What is content marketing?

According to the Content Marketing Institute, content marketing can be defined as “the marketing and business process for creating and distributing relevant and valuable content to attract, acquire, and engage a clearly defined and understood target audience.” Per this definition, content marketing spans across the multiple communication channels any business uses, from printed materials and in-person conversations to digital advertising. 

Creating, maintaining, and populating each official communications channel can feel like a full-time job in itself. Small and medium-sized business owners often find themselves overwhelmed while trying to juggle both their business responsibilities and the demands of maintaining a beneficial content marketing strategy. 

So, what can you, as a small business owner, do to thrive in the increasingly technology-driven marketing world without letting it take over your entire workday? The answer can be summarized in these three useful tips:

1. Start small

Creating a lot of quality content requires time, skills, and design tools that may be too difficult or cost-prohibitive to develop in-house or outsource on a regular basis. 

This means you need to pick your content battles wisely. Always focus on what’s most important for your business at the moment and the most cost-effective and realistic way to achieve it. This could mean settling for a monthly company newsletter that keeps customers thinking about your business all year round or one great social media post per week instead of five mediocre ones that eat away at your resources. 

Once you’ve defined your basic needs and secured the necessary resources, make sure that whatever content you’re making is as good as it can be, and remember that quality always trumps quantity. 

2. Don’t reinvent the wheel for every Facebook post

Content marketing can make you feel like you’re being pulled in many different directions at once. But rather than lose focus, there is a smart and economic way to give each of your channels something interesting to chew on with minimal effort. All you need is a single good piece of content that can be presented in more than one way.

Let’s assume that you wrote an excellent blog post for your company’s website. Instead of just sharing it as is and moving on to the next time-consuming piece of content, consider how the information it contains can be condensed into several impactful social media posts or newsletter mentions. 

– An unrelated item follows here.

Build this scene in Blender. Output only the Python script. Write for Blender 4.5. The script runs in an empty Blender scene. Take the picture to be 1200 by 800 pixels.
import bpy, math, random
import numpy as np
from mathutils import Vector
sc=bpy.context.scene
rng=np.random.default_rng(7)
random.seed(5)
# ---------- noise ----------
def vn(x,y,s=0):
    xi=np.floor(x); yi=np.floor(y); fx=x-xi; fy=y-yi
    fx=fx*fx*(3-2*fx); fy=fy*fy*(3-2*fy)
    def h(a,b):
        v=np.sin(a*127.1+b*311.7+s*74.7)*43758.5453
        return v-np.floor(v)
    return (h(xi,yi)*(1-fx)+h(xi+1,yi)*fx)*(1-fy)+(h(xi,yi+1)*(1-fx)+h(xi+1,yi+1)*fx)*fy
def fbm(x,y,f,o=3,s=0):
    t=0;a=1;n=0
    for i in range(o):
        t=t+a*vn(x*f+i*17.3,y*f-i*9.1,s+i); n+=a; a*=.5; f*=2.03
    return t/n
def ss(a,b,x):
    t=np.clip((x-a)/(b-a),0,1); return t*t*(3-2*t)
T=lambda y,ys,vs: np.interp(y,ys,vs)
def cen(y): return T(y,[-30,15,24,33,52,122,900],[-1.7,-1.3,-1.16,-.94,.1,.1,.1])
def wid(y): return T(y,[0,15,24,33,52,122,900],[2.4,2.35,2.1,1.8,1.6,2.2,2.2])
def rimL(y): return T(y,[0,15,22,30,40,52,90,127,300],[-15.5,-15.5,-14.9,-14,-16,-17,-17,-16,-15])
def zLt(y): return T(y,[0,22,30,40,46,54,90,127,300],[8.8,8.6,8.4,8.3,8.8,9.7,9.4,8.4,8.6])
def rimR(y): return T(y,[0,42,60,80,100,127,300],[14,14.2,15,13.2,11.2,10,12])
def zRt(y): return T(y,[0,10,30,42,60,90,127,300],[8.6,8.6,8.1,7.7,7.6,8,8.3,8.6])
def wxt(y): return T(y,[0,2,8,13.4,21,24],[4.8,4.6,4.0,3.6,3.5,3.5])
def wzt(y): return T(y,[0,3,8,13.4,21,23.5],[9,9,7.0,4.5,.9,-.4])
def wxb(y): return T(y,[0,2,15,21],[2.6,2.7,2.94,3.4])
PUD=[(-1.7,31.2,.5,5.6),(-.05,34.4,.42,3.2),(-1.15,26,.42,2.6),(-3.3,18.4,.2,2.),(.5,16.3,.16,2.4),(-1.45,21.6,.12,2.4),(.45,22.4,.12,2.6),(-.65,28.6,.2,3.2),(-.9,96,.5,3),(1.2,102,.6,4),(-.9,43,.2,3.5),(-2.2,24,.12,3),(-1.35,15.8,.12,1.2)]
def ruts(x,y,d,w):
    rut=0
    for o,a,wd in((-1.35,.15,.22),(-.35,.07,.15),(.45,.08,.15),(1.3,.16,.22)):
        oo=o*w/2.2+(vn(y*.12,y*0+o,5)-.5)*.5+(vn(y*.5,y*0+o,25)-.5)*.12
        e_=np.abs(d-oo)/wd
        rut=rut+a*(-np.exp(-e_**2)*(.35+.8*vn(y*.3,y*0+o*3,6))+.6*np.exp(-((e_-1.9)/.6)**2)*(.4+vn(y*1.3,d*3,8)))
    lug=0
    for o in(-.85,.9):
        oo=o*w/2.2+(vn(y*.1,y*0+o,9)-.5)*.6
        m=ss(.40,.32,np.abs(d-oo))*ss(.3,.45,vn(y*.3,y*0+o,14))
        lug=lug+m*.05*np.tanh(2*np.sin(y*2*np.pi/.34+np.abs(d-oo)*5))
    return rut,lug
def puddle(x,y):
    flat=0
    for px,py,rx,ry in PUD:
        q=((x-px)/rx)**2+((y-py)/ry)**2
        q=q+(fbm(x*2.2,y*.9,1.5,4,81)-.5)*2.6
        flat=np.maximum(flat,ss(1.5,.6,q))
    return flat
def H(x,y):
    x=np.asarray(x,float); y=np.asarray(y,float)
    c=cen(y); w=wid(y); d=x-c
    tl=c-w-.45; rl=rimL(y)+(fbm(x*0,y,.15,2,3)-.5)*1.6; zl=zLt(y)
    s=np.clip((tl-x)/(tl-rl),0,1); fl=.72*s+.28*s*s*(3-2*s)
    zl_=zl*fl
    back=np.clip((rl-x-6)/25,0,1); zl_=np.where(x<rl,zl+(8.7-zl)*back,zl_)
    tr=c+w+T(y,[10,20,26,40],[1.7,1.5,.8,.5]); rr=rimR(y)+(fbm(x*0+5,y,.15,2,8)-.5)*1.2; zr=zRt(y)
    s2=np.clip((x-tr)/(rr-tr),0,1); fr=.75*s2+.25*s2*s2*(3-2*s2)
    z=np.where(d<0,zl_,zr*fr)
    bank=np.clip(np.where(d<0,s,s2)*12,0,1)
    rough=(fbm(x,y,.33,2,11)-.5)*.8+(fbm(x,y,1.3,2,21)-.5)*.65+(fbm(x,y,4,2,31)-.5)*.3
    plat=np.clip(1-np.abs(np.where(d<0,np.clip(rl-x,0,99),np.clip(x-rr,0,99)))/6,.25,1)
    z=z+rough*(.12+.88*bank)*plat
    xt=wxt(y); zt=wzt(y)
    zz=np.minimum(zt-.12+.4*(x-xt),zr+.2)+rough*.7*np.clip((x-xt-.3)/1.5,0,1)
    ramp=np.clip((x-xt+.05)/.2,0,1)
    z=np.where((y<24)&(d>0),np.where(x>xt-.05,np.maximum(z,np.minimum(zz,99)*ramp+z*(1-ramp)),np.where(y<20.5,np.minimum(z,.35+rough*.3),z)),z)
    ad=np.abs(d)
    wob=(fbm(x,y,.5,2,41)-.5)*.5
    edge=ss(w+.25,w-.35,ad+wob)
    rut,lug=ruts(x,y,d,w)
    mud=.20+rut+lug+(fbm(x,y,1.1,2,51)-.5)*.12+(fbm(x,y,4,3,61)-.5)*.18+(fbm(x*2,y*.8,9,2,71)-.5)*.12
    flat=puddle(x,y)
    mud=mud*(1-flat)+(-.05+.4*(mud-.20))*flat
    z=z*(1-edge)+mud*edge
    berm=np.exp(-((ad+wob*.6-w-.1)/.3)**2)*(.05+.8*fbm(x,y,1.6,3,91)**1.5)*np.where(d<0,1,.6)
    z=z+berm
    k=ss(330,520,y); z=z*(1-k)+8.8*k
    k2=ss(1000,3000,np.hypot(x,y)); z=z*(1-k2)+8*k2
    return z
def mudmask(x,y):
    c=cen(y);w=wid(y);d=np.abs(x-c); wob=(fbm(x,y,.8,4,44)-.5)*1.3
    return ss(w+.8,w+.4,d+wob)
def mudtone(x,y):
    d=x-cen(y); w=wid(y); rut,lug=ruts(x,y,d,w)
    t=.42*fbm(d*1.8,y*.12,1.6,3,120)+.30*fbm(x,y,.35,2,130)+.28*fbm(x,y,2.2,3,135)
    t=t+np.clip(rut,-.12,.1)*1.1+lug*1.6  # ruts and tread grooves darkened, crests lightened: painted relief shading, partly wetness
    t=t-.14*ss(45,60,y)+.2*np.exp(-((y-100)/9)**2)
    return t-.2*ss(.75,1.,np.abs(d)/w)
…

You can, for example, use free online design tools, such as Canva and Snappa, to recreate some of the information in the blog post as a colorful infographic or a visually appealing quote. These images, which only take a few minutes to create, can be shared on any of your social media channels or featured on your website to bring further exposure to your existing content. 

The key idea is to create virtuous circles and synergies with your limited but high-quality content by repackaging and distributing it across all your content marketing channels. This way, you’ll always get more bang for your marketing buck. 

3. Create a content marketing calendar

Think about how your customer communications change over the course of a year and make sure that your content marketing strategy and assets reflect this reality. Create a content marketing calendar at the beginning of each year that contains the most important messages, dates, and company-centric events so you know in advance exactly what needs to be communicated to your customers and when. 

Once your content calendar is ready, work backward from there and plan the creation timelines for each inscribed asset accordingly. If you can’t create everything in-house, consider outsourcing some of the most difficult or time-consuming work. As long as you delegate tasks strategically and designate resources to the assets that will matter the most to your overall communications strategy, you’ll be able to better manage your time and keep your clients happy, engaged, and well-informed.

Like any other aspect of running a small business, your content marketing strategy should be smart and well thought out but it doesn’t have to be time and money consuming if you follow these easy tips.